The forward price-to-earnings (P/E) ratio — share price divided by the consensus of analysts’ forecasts for earnings per share (EPS) — is probably the single most popular valuation measure used by investors.
However, it can pay to look beyond the consensus to the spread between the most bullish and bearish EPS forecasts. The table below shows the effect of different spreads on a company with a consensus P/E of 14 (the long-term FTSE 100 average).
EPS spread | Bull extreme P/E | Consensus P/E | Bear extreme P/E |
---|---|---|---|
Narrow 10% (+ and – 5%) | 13.3 | 14.0 | 14.7 |
Average 40% (+ and – 20%) | 11.7 | 14.0 | 17.5 |
Wide 100% (+ and – 50%) | 9.3 | 14.0 | 28.0 |
In the case of the narrow spread, you probably wouldn’t be too unhappy if the bear analyst’s EPS forecast panned out, and you found you’d bought on a P/E of 14.7, rather than the expected 14. But how about if the bear analyst was on the button in the case of the wide spread? Not so happy, I’d imagine!
Royal Bank of Scotland
Today, I’m analysing Royal Bank of Scotland (LSE: RBS) (NYSE: RBS.US), the data for which is summarised in the table below.
Share price 312p | Forecast EPS | +/- consensus | P/E |
---|---|---|---|
Consensus | 20.2p | n/a | 15.4 |
Bull extreme | 34.0p | +68% | 9.2 |
Bear extreme | 10.1p | -50% | 30.9 |
As you can see, the most bullish EPS forecast is a whopping 68% higher than the consensus, while the most bearish is not much less divergent at 50% lower. This 118% spread is far and away the widest of the FTSE 100’s big five banks, giving us credible earnings projections, which produce, at one extreme, a P/E in single digits and, at the other, a P/E of over 30.
In contrast to a company such as National Grid (which I wrote about here), where EPS forecasts are so tightly grouped that we can properly refer to a ‘consensus’ among analysts, the word hardly seems fitting in RBS’s case. While we can have a high degree of confidence in the earnings multiple we’re paying for National Grid, RBS is currently a far chancier proposition — so much so that buying the shares on the basis of the P/E could better be described as a punt than an investment.

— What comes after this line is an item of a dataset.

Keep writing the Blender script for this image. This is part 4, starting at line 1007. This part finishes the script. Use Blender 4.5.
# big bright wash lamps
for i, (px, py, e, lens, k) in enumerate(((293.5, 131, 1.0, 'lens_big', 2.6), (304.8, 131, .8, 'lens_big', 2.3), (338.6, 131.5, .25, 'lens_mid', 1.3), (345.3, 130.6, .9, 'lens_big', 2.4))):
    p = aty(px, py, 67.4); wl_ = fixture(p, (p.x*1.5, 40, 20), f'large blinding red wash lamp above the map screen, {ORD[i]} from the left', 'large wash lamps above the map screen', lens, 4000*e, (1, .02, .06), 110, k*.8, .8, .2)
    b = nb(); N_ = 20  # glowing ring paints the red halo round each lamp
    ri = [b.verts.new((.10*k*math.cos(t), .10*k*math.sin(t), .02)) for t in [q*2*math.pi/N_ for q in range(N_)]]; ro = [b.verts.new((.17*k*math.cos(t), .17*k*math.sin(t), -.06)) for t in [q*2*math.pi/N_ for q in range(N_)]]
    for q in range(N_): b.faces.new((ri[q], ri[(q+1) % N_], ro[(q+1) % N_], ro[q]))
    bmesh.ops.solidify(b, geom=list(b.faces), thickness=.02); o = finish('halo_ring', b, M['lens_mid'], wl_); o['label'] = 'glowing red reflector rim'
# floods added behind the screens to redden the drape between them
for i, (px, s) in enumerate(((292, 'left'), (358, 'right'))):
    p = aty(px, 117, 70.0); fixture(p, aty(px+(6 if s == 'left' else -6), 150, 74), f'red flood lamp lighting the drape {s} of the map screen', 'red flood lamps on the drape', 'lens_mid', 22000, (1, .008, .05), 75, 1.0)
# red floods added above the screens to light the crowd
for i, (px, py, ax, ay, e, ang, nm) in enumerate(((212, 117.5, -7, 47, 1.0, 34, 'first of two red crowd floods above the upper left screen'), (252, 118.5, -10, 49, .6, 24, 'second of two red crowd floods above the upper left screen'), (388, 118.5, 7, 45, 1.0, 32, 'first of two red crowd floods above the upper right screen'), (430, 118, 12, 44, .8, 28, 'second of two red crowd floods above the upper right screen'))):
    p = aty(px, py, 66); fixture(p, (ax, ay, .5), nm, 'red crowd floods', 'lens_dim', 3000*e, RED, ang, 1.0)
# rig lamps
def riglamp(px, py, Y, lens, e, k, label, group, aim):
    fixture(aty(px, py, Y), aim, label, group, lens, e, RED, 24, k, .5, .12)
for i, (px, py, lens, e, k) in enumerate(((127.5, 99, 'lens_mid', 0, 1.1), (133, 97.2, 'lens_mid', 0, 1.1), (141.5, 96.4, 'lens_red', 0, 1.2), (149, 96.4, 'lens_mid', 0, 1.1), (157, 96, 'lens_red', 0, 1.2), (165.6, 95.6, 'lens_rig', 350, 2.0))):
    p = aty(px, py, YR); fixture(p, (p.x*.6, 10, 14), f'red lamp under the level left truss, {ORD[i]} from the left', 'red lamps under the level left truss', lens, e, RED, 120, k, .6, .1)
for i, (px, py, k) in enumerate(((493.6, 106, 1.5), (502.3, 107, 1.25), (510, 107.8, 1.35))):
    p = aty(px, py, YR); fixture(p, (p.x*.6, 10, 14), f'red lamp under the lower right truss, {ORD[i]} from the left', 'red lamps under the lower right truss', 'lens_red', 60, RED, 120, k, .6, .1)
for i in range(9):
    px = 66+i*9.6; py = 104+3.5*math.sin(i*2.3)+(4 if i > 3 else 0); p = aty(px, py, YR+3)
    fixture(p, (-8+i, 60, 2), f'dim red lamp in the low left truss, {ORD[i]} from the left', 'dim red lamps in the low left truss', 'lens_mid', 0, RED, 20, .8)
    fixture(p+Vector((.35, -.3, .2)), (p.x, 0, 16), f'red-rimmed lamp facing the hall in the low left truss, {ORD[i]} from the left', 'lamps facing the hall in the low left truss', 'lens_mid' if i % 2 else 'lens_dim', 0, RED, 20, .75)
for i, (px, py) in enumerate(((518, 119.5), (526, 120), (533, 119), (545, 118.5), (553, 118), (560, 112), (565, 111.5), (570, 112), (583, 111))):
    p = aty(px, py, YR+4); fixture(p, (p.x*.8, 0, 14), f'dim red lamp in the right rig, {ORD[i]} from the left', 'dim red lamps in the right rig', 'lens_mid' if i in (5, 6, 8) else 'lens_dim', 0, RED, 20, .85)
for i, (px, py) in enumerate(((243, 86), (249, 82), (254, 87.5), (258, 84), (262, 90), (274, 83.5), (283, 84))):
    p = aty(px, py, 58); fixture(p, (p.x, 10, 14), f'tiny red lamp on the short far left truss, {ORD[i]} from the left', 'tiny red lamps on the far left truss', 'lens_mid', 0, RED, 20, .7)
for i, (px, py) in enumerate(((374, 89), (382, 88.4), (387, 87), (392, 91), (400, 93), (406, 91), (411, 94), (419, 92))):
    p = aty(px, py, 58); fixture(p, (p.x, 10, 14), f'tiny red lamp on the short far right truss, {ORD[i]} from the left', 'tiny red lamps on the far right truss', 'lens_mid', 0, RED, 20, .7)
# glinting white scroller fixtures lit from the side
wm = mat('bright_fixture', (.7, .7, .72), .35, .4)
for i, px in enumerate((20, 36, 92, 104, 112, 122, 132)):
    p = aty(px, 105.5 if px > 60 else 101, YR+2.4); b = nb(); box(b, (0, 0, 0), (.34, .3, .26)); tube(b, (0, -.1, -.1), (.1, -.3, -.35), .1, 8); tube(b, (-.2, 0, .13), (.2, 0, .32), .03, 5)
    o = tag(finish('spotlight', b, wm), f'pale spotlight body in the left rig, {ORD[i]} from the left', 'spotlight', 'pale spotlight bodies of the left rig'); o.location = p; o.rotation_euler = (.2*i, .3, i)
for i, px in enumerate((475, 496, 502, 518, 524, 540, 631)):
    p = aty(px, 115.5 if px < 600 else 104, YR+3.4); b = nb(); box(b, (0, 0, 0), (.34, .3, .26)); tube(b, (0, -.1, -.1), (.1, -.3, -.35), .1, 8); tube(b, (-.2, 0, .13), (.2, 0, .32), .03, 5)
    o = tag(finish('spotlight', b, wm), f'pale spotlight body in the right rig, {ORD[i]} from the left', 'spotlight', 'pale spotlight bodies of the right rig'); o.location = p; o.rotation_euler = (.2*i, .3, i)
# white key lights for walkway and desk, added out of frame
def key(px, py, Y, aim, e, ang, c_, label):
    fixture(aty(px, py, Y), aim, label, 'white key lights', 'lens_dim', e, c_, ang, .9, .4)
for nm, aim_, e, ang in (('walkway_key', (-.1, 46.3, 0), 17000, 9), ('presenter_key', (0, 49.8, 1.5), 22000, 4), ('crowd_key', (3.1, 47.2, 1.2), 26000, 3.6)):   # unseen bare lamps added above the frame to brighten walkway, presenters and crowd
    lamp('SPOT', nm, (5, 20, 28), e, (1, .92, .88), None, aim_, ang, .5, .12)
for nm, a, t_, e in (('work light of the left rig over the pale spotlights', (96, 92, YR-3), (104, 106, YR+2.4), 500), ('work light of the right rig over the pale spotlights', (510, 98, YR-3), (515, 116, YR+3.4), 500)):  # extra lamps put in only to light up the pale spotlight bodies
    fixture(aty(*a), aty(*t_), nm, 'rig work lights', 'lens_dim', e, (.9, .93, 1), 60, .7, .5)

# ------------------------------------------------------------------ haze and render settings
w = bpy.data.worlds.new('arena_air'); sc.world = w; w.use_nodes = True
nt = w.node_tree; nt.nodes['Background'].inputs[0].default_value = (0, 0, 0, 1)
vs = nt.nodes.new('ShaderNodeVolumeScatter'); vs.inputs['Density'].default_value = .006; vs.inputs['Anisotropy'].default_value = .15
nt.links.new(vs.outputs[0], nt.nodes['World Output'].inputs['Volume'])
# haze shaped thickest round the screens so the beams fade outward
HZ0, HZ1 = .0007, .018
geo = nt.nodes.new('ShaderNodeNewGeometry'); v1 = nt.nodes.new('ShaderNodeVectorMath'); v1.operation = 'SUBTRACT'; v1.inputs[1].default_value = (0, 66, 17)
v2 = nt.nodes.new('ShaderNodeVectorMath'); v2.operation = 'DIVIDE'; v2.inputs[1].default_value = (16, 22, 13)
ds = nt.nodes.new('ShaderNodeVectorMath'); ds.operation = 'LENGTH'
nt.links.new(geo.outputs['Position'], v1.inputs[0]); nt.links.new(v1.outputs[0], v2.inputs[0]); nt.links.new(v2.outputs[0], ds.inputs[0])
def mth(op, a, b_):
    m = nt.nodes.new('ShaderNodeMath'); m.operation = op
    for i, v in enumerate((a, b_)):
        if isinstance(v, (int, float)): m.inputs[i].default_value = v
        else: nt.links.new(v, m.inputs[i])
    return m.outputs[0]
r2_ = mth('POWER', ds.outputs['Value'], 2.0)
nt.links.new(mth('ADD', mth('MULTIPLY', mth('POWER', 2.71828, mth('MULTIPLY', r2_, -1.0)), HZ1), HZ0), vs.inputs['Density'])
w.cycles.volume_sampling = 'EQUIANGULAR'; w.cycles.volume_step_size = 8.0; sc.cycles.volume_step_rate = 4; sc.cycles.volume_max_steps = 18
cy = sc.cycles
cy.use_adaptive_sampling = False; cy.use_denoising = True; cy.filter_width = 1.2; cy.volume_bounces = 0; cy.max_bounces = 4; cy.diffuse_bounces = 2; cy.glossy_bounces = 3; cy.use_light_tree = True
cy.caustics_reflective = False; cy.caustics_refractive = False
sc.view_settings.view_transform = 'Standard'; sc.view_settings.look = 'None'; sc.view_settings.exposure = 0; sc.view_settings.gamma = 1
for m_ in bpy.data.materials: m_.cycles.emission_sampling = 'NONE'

The reason, of course, is that RBS’s business remains in a state of considerable complexity and flux, as it restructures and recovers from the financial crisis. There are a lot of sensitive moving parts in banks at the best of times, but with visibility being particularly poor at RBS, it’s no surprise that analysts’ earnings models are producing a dramatically wide range of EPS forecasts, and forward P/Es. As such, it’s nigh on impossible to judge whether RBS is attractively priced on forward earnings right now.